**MATERIAL:**
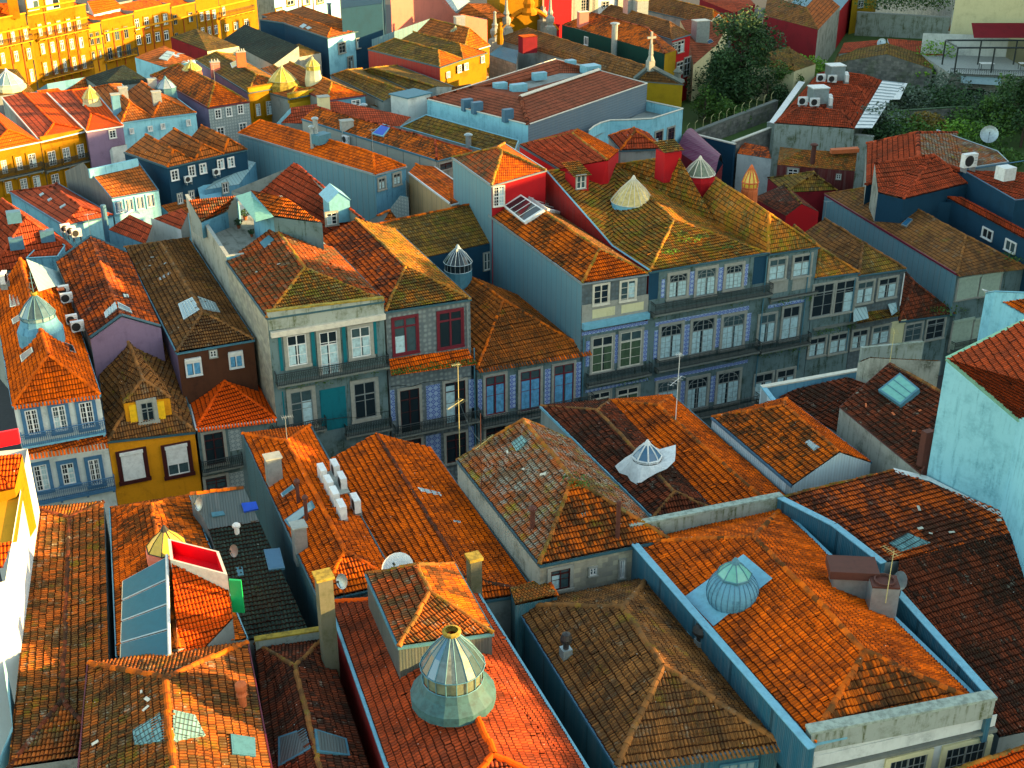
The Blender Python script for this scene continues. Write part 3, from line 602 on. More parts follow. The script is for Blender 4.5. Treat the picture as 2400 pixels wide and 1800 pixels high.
def gull(p,ang=0,fly=False,label='white gull',s=1.,group=None):
    p=V(p); t=thing('gull',label,'bird',p,group); a=V((math.cos(ang),math.sin(ang),0)); b=V((-a.y,a.x,0)); m=MB()
    z=ZU*(.22*s if not fly else 0); n=8
    rings=[(-.30,.01,.02),(-.2,.05,.01),(-.05,.09,0),(.08,.085,.02),(.16,.05,.07),(.21,.05,.1),(.26,.035,.1),(.34,.006,.09)]
    pv=None
    for (x,r,h) in rings:
        c=p+z+a*x*s+ZU*h*s; rg=[c+(b*math.cos(6.283*k/n)+ZU*math.sin(6.283*k/n))*r*s for k in range(n)]
        if pv:
            for k in range(n): m.face([pv[k],pv[(k+1)%n],rg[(k+1)%n],rg[k]])
        pv=rg
    m.build('body','gullwhite',t); w_=MB()
    for sg in (-1,1):
        if fly:
            q=[p+a*.12*s,p+b*sg*.38*s+a*.2*s+ZU*.14*s,p+b*sg*.72*s-a*.05*s+ZU*.05*s,p+b*sg*.36*s-a*.02*s+ZU*.11*s,p-a*.1*s]; w_.face(q); w_.face([x-ZU*.015 for x in q][::-1])
        else:
            w_.box(p+z+b*sg*.07*s-a*.26*s+ZU*.0,a*.36*s,b*sg*.03*s,ZU*.09*s)
    w_.build('wing','galv',t)
    if not fly:
        l=MB()
        for sg in (-1,1): l.tube(p+b*sg*.04*s,p+z+b*sg*.04*s,.01,n=4)
        l.build('leg','straw',t)
    return t
def tree(p,h,r,label,mat='leaf',n=1600,sq=1.,trunk=.22,name='leafy_tree',lobes=9,ls=.34,tr=.35,group=None):
    p=V(p); t=thing(name,label,'tree',p,group); m=MB(); lb=[]; limbs=[]
    for i in range(lobes):
        a=random.random()*6.283; k=random.random()**.6; c=p+V((math.cos(a)*r*.62*k,math.sin(a)*r*.62*k,h*tr+(h*(1-tr))*(.12+.76*random.random()*(1-.45*k)))); lb.append((c,r*random.uniform(.28,.5)))
    top=p+ZU*h*.55; m.tube(p,top,trunk,trunk*.5,8)
    for c,q in lb: m.tube(p+ZU*h*random.uniform(.25,.5),c,trunk*.35,.03,5,cap=False)
    m.build('trunk','bark',t); f=MB()
    for i in range(n):
        c,q=lb[i%lobes]; d=V((random.gauss(0,1),random.gauss(0,1),random.gauss(0,1)*.8)).normalized()*q*random.random()**.35*sq
        c=c+d; u=V((random.gauss(0,1),random.gauss(0,1),random.gauss(0,.5))).normalized(); v=u.cross(V((random.gauss(0,1),random.gauss(0,1),random.gauss(0,1)))).normalized(); s=ls*random.uniform(.5,1.3); cc=(random.random()*50,random.random()*50)
        f.face([c-u*s*.5,c-v*s*.28,c+u*s*.5,c+v*s*.28],uv=[cc]*4)
    f.build('crown',mat,t); return t
def bush(p,r,h,label,mat='leaf',n=420,name='shrub',ls=.3,group=None,par=None,cat='shrub'):
    p=V(p); f=MB()
    for i in range(n):
        d=V((random.gauss(0,1),random.gauss(0,1),random.gauss(0,1))).normalized(); q=.55+.45*NZ.noise((d.x*2+p.x,d.y*2,d.z*2)); k=random.random()**.4
        c=p+V((d.x*r*k*(.8+q*.5),d.y*r*k*(.8+q*.5),h*.5+d.z*h*.5*k)); u=V((random.gauss(0,1),random.gauss(0,1),random.gauss(0,.6))).normalized(); v=u.cross(V((random.gauss(0,1),random.gauss(0,1),random.gauss(0,1)))).normalized(); s=ls*random.uniform(.5,1.3); cc=(random.random()*50,random.random()*50)
        f.face([c-u*s*.5,c-v*s*.3,c+u*s*.5,c+v*s*.3],uv=[cc]*4)
    o=f.build(name,mat,par)
    if not par: tag(o,label,cat,group)
    return o
# ================= setting =================
g=MB(); g.face([V((-700,-60,GZ)),V((700,-60,GZ)),V((700,1600,GZ)),V((-700,1600,GZ))]); g_=g.build('ground','asphalt'); g_['kind']='structure'
sty('w'); sty('door',nz=4,tr=.28); sty('small',nz=2,tr=0,sw=.08); sty('paned',nx=4,nz=5,tr=0,fr='white',su='bluepaint',sw=.26,fw=.1); sty('paned2',nx=4,nz=4,tr=.5,fr='white',su='bluepaint',sw=.3,fw=.09)
sty('teal',nz=3,tr=.33,cur='curtain',sw=.28,mw=.05); sty('tealdoor',nz=4,tr=.3,cur='curtain',sw=.25,mw=.05); sty('tealdark',nz=2,tr=.33,fr='wood_grey',sw=.3)
sty('maroon',fr='maroon',su='maroon',sw=.14,nz=1,tr=.25,fw=.12); sty('reddoor',fr='maroon',su='granite',sw=.22,nz=2,tr=.22,cur='curtain_b',fw=.09); sty('darkdoor',fr='darkmaroon',sw=.22,nz=2,tr=.22)
sty('cream',fr='offwhite',su='offwhite',sw=.1,nz=3,tr=0,fw=.09); sty('creamdoor',fr='offwhite',sw=.2,nz=4,tr=.28,cur='curtain_g',fw=.08)
sty('arch',fr='wood_grey',nx=4,nz=6,tr=.32,cur='curtain',arch=True,sw=.24,fw=.06,mw=.025); sty('greywin',fr='wood_grey',nx=2,nz=3,tr=.25,sw=.18); sty('greycur',fr='wood_grey',nx=2,nz=3,tr=.3,cur='curtain',sw=.18)
sty('shut',shm='shutter_dull',sh=1.,su='granite',sw=.15,tr=0); sty('shutm',sh=1.,su='darkmaroon',sw=.32,tr=0,nz=1); sty('shutm2',sh=.62,su='darkmaroon',sw=.32,tr=0,nz=2); sty('halfsh',sh=.2,su='white',sw=.07,cur='curtain_b',tr=0,nz=1)
F1=Pl(P(627,748,15),DB); F1s=Pl(F1.o+F1.n*1.1,DB)
# ================= middle street row, left to right =================
h=hipA('bright orange tiled house with a conical glass roof lantern and blue framed windows',F1,(31,950),(233,924),(114,832),(47,607),rm='t_orange',w=('p_white','p_grey','c_teal'),et=1,gut='flash'); H1=h
wins(h.o,h.f,[(56,962,96,1014),(119,953,161,1006),(183,944,224,998)],'paned'); wins(h.o,h.f,[(205,1078,240,1132),(76,1092,119,1146)],'paned'); wins(h.o,h.f,[(141,1088,179,1130)],'paned2')
balcony(h.o,h.f,(52,1038),(247,1011),dep=.5,mat='bluepaint',sm='flash'); balcony(h.o,h.f,(75,1172),(270,1142),dep=.5,mat='bluepaint',sm='bluepaint')
a,b_=F1.hit(56,1048),F1.hit(250,1018); q=slab('',[F1s.hit(62,1068),F1s.hit(253,1040),b_,a],rm='t_orange',w=(None,)*4,par=h.o,rel=True); e=MB(); eavetiles(e,q.pts[0],q.pts[1],F1.n); e.build('eave_tiles','t_orange',q.roof)
for px in ([(25,692),(51,690),(49,717),(27,722)],[(30,750),(66,728),(68,742),(34,762)],[(50,835),(78,815),(81,826),(54,851)]): skylight(h.o,h.sl,px)
skylight(h.o,h.sr,[(140,802),(168,812),(176,830),(148,820)],glass='glass')
c=MB(); c.face([h.sr.hit(62,610)+ZU*.12,h.sr.hit(138,640)+ZU*.12,h.sr.hit(151,668)+ZU*.12,h.sl.hit(92,690)+ZU*.25]); c.build('metal_sheet','c_metal',h.o)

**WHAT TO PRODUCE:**
Leave out the pictures and print every line of the data exactly.

**RESPONSE BELOW:**
The Blender Python script for this scene continues. Write part 3, from line 602 on. More parts follow. The script is for Blender 4.5. Treat the picture as 2400 pixels wide and 1800 pixels high.
def gull(p,ang=0,fly=False,label='white gull',s=1.,group=None):
    p=V(p); t=thing('gull',label,'bird',p,group); a=V((math.cos(ang),math.sin(ang),0)); b=V((-a.y,a.x,0)); m=MB()
    z=ZU*(.22*s if not fly else 0); n=8
    rings=[(-.30,.01,.02),(-.2,.05,.01),(-.05,.09,0),(.08,.085,.02),(.16,.05,.07),(.21,.05,.1),(.26,.035,.1),(.34,.006,.09)]
    pv=None
    for (x,r,h) in rings:
        c=p+z+a*x*s+ZU*h*s; rg=[c+(b*math.cos(6.283*k/n)+ZU*math.sin(6.283*k/n))*r*s for k in range(n)]
        if pv:
            for k in range(n): m.face([pv[k],pv[(k+1)%n],rg[(k+1)%n],rg[k]])
        pv=rg
    m.build('body','gullwhite',t); w_=MB()
    for sg in (-1,1):
        if fly:
            q=[p+a*.12*s,p+b*sg*.38*s+a*.2*s+ZU*.14*s,p+b*sg*.72*s-a*.05*s+ZU*.05*s,p+b*sg*.36*s-a*.02*s+ZU*.11*s,p-a*.1*s]; w_.face(q); w_.face([x-ZU*.015 for x in q][::-1])
        else:
            w_.box(p+z+b*sg*.07*s-a*.26*s+ZU*.0,a*.36*s,b*sg*.03*s,ZU*.09*s)
    w_.build('wing','galv',t)
    if not fly:
        l=MB()
        for sg in (-1,1): l.tube(p+b*sg*.04*s,p+z+b*sg*.04*s,.01,n=4)
        l.build('leg','straw',t)
    return t
def tree(p,h,r,label,mat='leaf',n=1600,sq=1.,trunk=.22,name='leafy_tree',lobes=9,ls=.34,tr=.35,group=None):
    p=V(p); t=thing(name,label,'tree',p,group); m=MB(); lb=[]; limbs=[]
    for i in range(lobes):
        a=random.random()*6.283; k=random.random()**.6; c=p+V((math.cos(a)*r*.62*k,math.sin(a)*r*.62*k,h*tr+(h*(1-tr))*(.12+.76*random.random()*(1-.45*k)))); lb.append((c,r*random.uniform(.28,.5)))
    top=p+ZU*h*.55; m.tube(p,top,trunk,trunk*.5,8)
    for c,q in lb: m.tube(p+ZU*h*random.uniform(.25,.5),c,trunk*.35,.03,5,cap=False)
    m.build('trunk','bark',t); f=MB()
    for i in range(n):
        c,q=lb[i%lobes]; d=V((random.gauss(0,1),random.gauss(0,1),random.gauss(0,1)*.8)).normalized()*q*random.random()**.35*sq
        c=c+d; u=V((random.gauss(0,1),random.gauss(0,1),random.gauss(0,.5))).normalized(); v=u.cross(V((random.gauss(0,1),random.gauss(0,1),random.gauss(0,1)))).normalized(); s=ls*random.uniform(.5,1.3); cc=(random.random()*50,random.random()*50)
        f.face([c-u*s*.5,c-v*s*.28,c+u*s*.5,c+v*s*.28],uv=[cc]*4)
    f.build('crown',mat,t); return t
def bush(p,r,h,label,mat='leaf',n=420,name='shrub',ls=.3,group=None,par=None,cat='shrub'):
    p=V(p); f=MB()
    for i in range(n):
        d=V((random.gauss(0,1),random.gauss(0,1),random.gauss(0,1))).normalized(); q=.55+.45*NZ.noise((d.x*2+p.x,d.y*2,d.z*2)); k=random.random()**.4
        c=p+V((d.x*r*k*(.8+q*.5),d.y*r*k*(.8+q*.5),h*.5+d.z*h*.5*k)); u=V((random.gauss(0,1),random.gauss(0,1),random.gauss(0,.6))).normalized(); v=u.cross(V((random.gauss(0,1),random.gauss(0,1),random.gauss(0,1)))).normalized(); s=ls*random.uniform(.5,1.3); cc=(random.random()*50,random.random()*50)
        f.face([c-u*s*.5,c-v*s*.3,c+u*s*.5,c+v*s*.3],uv=[cc]*4)
    o=f.build(name,mat,par)
    if not par: tag(o,label,cat,group)
    return o
# ================= setting =================
g=MB(); g.face([V((-700,-60,GZ)),V((700,-60,GZ)),V((700,1600,GZ)),V((-700,1600,GZ))]); g_=g.build('ground','asphalt'); g_['kind']='structure'
sty('w'); sty('door',nz=4,tr=.28); sty('small',nz=2,tr=0,sw=.08); sty('paned',nx=4,nz=5,tr=0,fr='white',su='bluepaint',sw=.26,fw=.1); sty('paned2',nx=4,nz=4,tr=.5,fr='white',su='bluepaint',sw=.3,fw=.09)
sty('teal',nz=3,tr=.33,cur='curtain',sw=.28,mw=.05); sty('tealdoor',nz=4,tr=.3,cur='curtain',sw=.25,mw=.05); sty('tealdark',nz=2,tr=.33,fr='wood_grey',sw=.3)
sty('maroon',fr='maroon',su='maroon',sw=.14,nz=1,tr=.25,fw=.12); sty('reddoor',fr='maroon',su='granite',sw=.22,nz=2,tr=.22,cur='curtain_b',fw=.09); sty('darkdoor',fr='darkmaroon',sw=.22,nz=2,tr=.22)
sty('cream',fr='offwhite',su='offwhite',sw=.1,nz=3,tr=0,fw=.09); sty('creamdoor',fr='offwhite',sw=.2,nz=4,tr=.28,cur='curtain_g',fw=.08)
sty('arch',fr='wood_grey',nx=4,nz=6,tr=.32,cur='curtain',arch=True,sw=.24,fw=.06,mw=.025); sty('greywin',fr='wood_grey',nx=2,nz=3,tr=.25,sw=.18); sty('greycur',fr='wood_grey',nx=2,nz=3,tr=.3,cur='curtain',sw=.18)
sty('shut',shm='shutter_dull',sh=1.,su='granite',sw=.15,tr=0); sty('shutm',sh=1.,su='darkmaroon',sw=.32,tr=0,nz=1); sty('shutm2',sh=.62,su='darkmaroon',sw=.32,tr=0,nz=2); sty('halfsh',sh=.2,su='white',sw=.07,cur='curtain_b',tr=0,nz=1)
F1=Pl(P(627,748,15),DB); F1s=Pl(F1.o+F1.n*1.1,DB)
# ================= middle street row, left to right =================
h=hipA('bright orange tiled house with a conical glass roof lantern and blue framed windows',F1,(31,950),(233,924),(114,832),(47,607),rm='t_orange',w=('p_white','p_grey','c_teal'),et=1,gut='flash'); H1=h
wins(h.o,h.f,[(56,962,96,1014),(119,953,161,1006),(183,944,224,998)],'paned'); wins(h.o,h.f,[(205,1078,240,1132),(76,1092,119,1146)],'paned'); wins(h.o,h.f,[(141,1088,179,1130)],'paned2')
balcony(h.o,h.f,(52,1038),(247,1011),dep=.5,mat='bluepaint',sm='flash'); balcony(h.o,h.f,(75,1172),(270,1142),dep=.5,mat='bluepaint',sm='bluepaint')
a,b_=F1.hit(56,1048),F1.hit(250,1018); q=slab('',[F1s.hit(62,1068),F1s.hit(253,1040),b_,a],rm='t_orange',w=(None,)*4,par=h.o,rel=True); e=MB(); eavetiles(e,q.pts[0],q.pts[1],F1.n); e.build('eave_tiles','t_orange',q.roof)
for px in ([(25,692),(51,690),(49,717),(27,722)],[(30,750),(66,728),(68,742),(34,762)],[(50,835),(78,815),(81,826),(54,851)]): skylight(h.o,h.sl,px)
skylight(h.o,h.sr,[(140,802),(168,812),(176,830),(148,820)],glass='glass')
c=MB(); c.face([h.sr.hit(62,610)+ZU*.12,h.sr.hit(138,640)+ZU*.12,h.sr.hit(151,668)+ZU*.12,h.sl.hit(92,690)+ZU*.25]); c.build('metal_sheet','c_metal',h.o)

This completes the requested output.